これまで、90年代以降の最強バンド候補がいくつか挙がってきましたが、サウンドガーデン+レイジ・アゲンスト・ザ・マシーンという成り立ちからすれば、このオーディオスレイヴこそが最強かもしれません。

デイヴ・グロールの率いるフー・ファイターズがロックンロール最終兵器だという話を以前書きました。
しかし、オーディオスレイヴもまた、負けてはいません。
彼らもまた、ロックンロールの王道ど真ん中で、その最前衛に立つという気概を示しています。
それを表明した歌が、Original Fire です。

Audioslave - Original Fire (Official Video)

タイトルを訳すれば、「原初の炎」。
そのMVには、キング牧師やマルコムX、ゲバラ、ネルソン・マンデラといった人物にまじって、ロックンロールの歴史を彩ったアーティストたちが登場します。
ジョニー・キャッシュ、ボブ・ディラン、ジャニス・ジョプリン、ジム・モリスン、クラッシュ、イギー・ポップ、ラモーンズ、ピーター・トッシュ、パブリック・エネミー、デッド・ケネディーズ……まさに、「原初の炎」を歌う歌にふさわしいでしょう。
最強の系譜ということでいえば、オジー・オズボーンも登場。そして、そのオジーのバックギタリストで最近映画になったランディ・ローズの姿もあります。

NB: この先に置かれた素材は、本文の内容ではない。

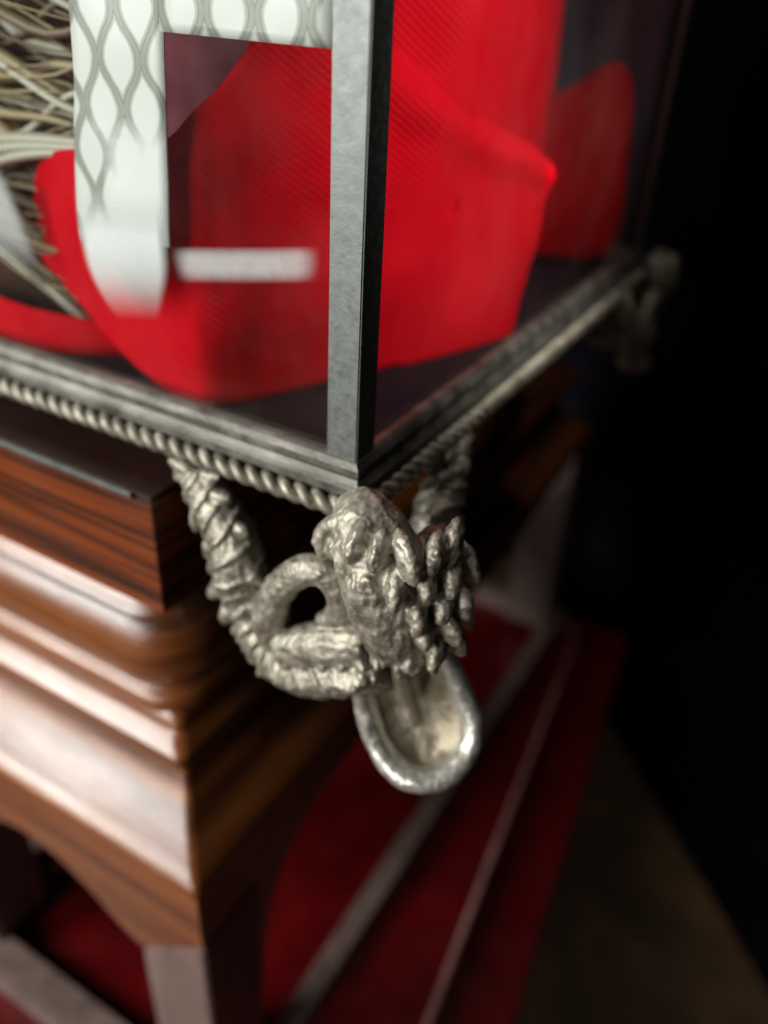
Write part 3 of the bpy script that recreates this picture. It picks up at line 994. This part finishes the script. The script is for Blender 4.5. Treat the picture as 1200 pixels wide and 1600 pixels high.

歌の中では、「原初の炎は死に絶え、消え去った」と歌われますが、これは、フー・ファイターズの記事でも触れた、「ロックが衰亡しつつある時代」の反映かもしれません。
この歌が発表された2006年当時の状況は今ほど深刻ではなかったかもしれませんが、商業的な意味とは別の部分で、そういう問題意識があったのかとも想像されます。ロックンロールの炎が消えつつある、と。
しかし、内なる暴動は続いている――とクリス・コーネルは歌います。
それはやはり、魂において滅びつつあるロックンロールを背負って闘うということではないでしょうか。 
この曲は、Revelations というアルバムに入っていますが、revelation とは、「黙示録」のこと。
これはまさに、ロックンロール黙示録なのです。



最後に、以前一度あげたこの動画をもう一度載せておきましょう。

Finale performance of "Cross Road Blues" at the 2013 Rock & Roll Hall of Fame Induction Ceremony

オーディオ・スレイヴのトム・モレロとクリス・コーネルがいます。
そこにフー・ファイターズのデイヴ・グロールとテイラー・ホーキンス。そして、アン・ウィルソンがいて、パブリック・エネミー……と、このところの記事で名前が出てきた人たちが一堂に会しています。

しかし考えてみれば、この動画で演奏している面々のうち3人がこの世を去っているわけです。
ニール・パートはまあそれなりの年齢でしたが、テイラー・ホーキンスとクリス・コーネルは、死ぬような年齢ではまったくありませんでした。